GATHER is an interesting word, a passionate word, a holy word. It means to “come together; assemble or accumulate” and “to draw towards ones’ self” and “to bring together and take in from scattered places or sources.”
I am reminded of Jesus’ lament, or expression of sorrow, over Jerusalem in Matthew 23:37. Jesus speaks: “Jerusalem, Jerusalem, the city that kills the prophets and stones those who are sent to it! How often have I desired to gather your children together as a hen gathers her brood under her wings, and you were not willing!”
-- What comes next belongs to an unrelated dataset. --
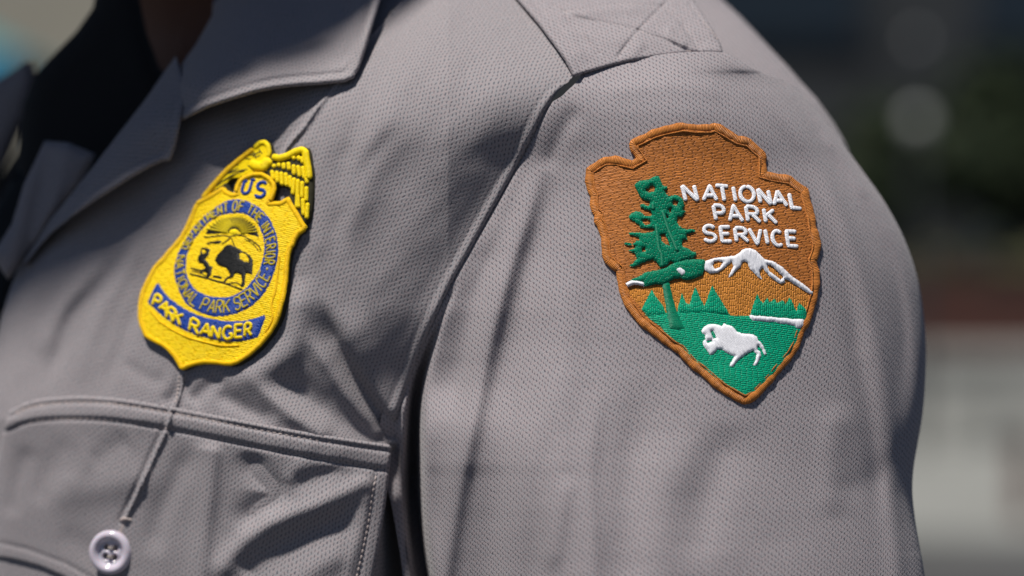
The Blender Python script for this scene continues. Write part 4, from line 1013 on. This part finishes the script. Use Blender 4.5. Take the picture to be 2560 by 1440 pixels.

What Matthew is referring to here is Jesus’ repeated attempts to call religious leadership on the mat for caring too much about what other people thought of them (worldliness) and too little about what God thinks of them (godlessness). Jesus is grounded in God. There is no wiggle room. To be gathered under Jesus’ wings is to drawn to the heart of God, the only heart that matters, the heart of unconditional love.
To live next to God’s heart is to let God’s heart beat as our own.
In the New oxford Annotated Bible there is this evaluation of John 6:12, “Gather, an act of reverential economy toward the gift of God.” Simply put, to show respect for God is to act out of great concern for the quality of life for others.
Love your neighbor as you love yourself.
So here’s the twist. At the end of the meal in John’s gospel there are twelve baskets with fragments from the five barley loaves; one basket for each disciple; not for their comfort—but for the comfort of their neighbor.
We belong to a God who gathers…
….we belong to a God who equips us to pattern our own lives after the Ultimate Giver and do the gathering ourselves.
The question that haunts us is this: Who benefits from our filled basket?
Let us pray: May your presence, Holy God, dispel our fear of the stranger and their need. Amen.
(This sermon was preached by Reverend Dana Keener at Central Christian Church in Billings, Montana on July 26, 2015.)